Friday, February 13, 2009

Pianos (back on track)

Just because I didn't quite hit it off with the lower brass did not mean that I did not discover the love (or maybe at this point it was more of a "like") of playing an instrument during the elementary school years.

My timeline is a bit hazy - but I think sometime just after I had joined band, I started taking piano lessons.

My grandmother & mother both played a little bit of piano - and my parents bought a piano - and I took lessons for a few years from a very nice woman named Maryann (I can say her last name, but I won't even try to spell it) who I think was a music teacher in the same school that my mom worked.

I took lessons for about 3 years.

The beginning was awful of course...but as I now know - and hit upon in the "Trombones" post, that's a part of the deal.

When you play piano - or any musical instrument - your fingers have to do some weird things - things they're not used to doing. Before you can become competent, you have to get your fingers used to doing what they need to do to properly manipulate the instrument. All the "feel" in the world gets you nowhere if you have zero technique.

So - after time spent with various finger exercises and scales and learning how to read music (as slow & tedious a process as learning how to read words) - I finally got to the stage where I could actually play some decent stuff (a level I never approached with the trombone).

I wasn't great by any means.
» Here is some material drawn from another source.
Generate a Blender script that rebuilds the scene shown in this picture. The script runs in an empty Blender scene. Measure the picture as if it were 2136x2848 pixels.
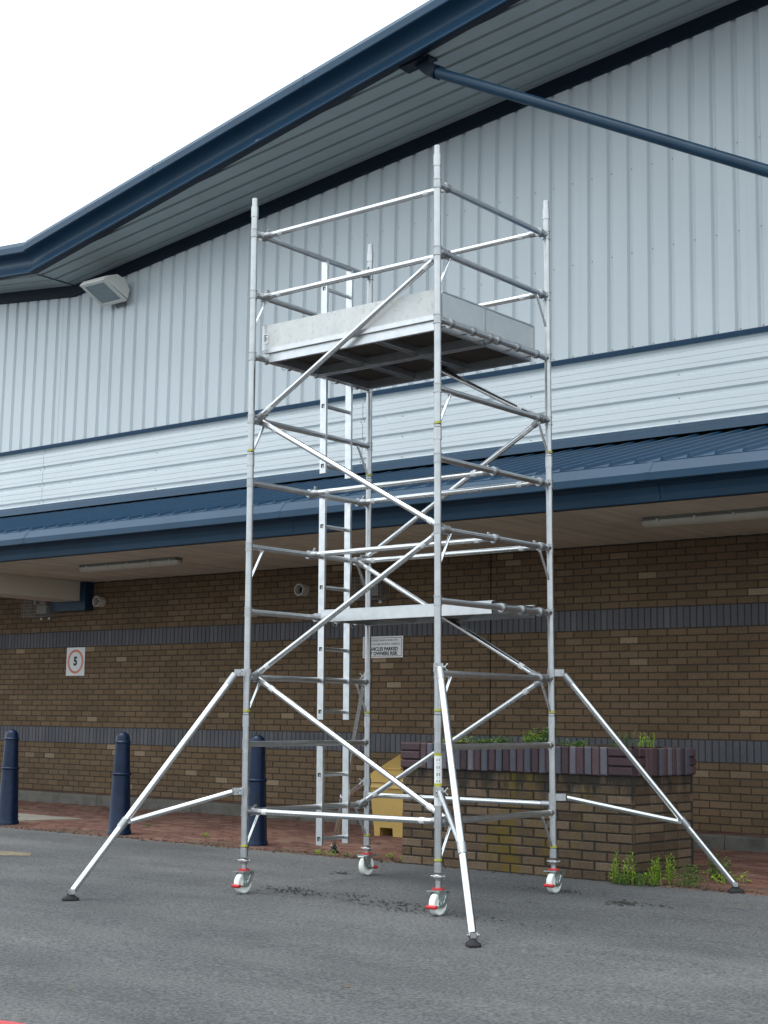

I have no natural talent whatsoever for the piano.

But the piano did teach me quite a number of things:

1. it taught me that I didn't just love listening to music....but that I loved PLAYING music....I knew I wasn't going to stay with the piano all that long....but I knew that I would keep playing music once I found the instrument that really felt right.

2. it taught me that I was willing to go through the hard work & the frustration for the "payoff".

3. it taught me how music worked. This is hard to explain if you don't play an instrument at all....and if you do play an instrument, explaining this statement is completely unnecessary. The non-musician music lover loves certain music and probably hates certain music...but it might be tough for them to explain EXACTLY why.

Music is completely intangible....you can't touch it or look at it. Music moves in time...you can't stop it & put it on hold so you can observe or analyze a moment in time....and even if you could - it wouldn't do you any good because music isn't about a single moment in time....it's about the flow of the sound through time.

Sheet music is NOT music....it's a symbolic representation that allows a person to APPROXIMATE a duplication of sounds that another person has created. It's never perfect & never can be. When we hear a Beethoven symphony - we can be so familiar with it that we know every second of sound....but since Beethoven didn't have recording devices....we can never REALLY know what it was he intended. We just do the best we can.

But music is not just simply random sounds thrown together....it's not "luck". Music has melody, harmony & rhythm. When I throw a pair of headphones on and listen to Pink Floyd's "Echoes" - the last thing in the world I want to think about is musical analysis....I want the music to just "work" and take me somewhere that maybe I couldn't get to on my own.

But as a musician....knowing about this stuff is crucial....it's more than crucial - it's essential.

There is no better instrument to learn about how music works than the piano. Melody, rhythm & harmony all wrapped in one instrument. How perfect.

Whatever instrument you want to learn....having a rudimentary knowledge of the piano will allow you to master the instrument of your choice far faster than if you had just started on that instrument first.

So - I wasn't very good at the piano....but it was an excellent springboard to future learning.

I think the moment I realized that my time with the piano was coming to an end was when my parents took me to audition for Usdan - which is a performing arts summer camp in Huntington.

Now - at this point, two things:

1. I had no interest in spending my summer at a performing arts camp....now - it sounds like a blast....but then - I just wanted to play sports all day.

2. I knew for a fact I was never going to be good enough to pass that audition. I'm positive I didn't want to pass it...and - sure enough - I didn't. I mean - seriously - when you play the theme from "Star Wars" as one of your audition pieces at a performing arts summer camp - you're lucky if you're not physically removed from the premises.

The audition in my memory reminds me of the scene from that movie 'The Man Who Wasn't There' when Billy Bob Thornton's character takes that girl who he thinks is so talented on the piano to audition for this piano teacher. The girl knows she's not as good as he thinks she is....and the piano teacher after hearing her play knows it, too....he ends up describing her as a "very good typist" or something like that....and that's pretty much how I played the piano....like a typewriter. No real feeling or talent for it....I didn't make the piano "sing"....I typed away & could play some tunes...but not much else.

I moved on....but I'm eternally grateful. If I had to choose the most influential musical time in my life....it was those years of piano lessons. It was the launching pad.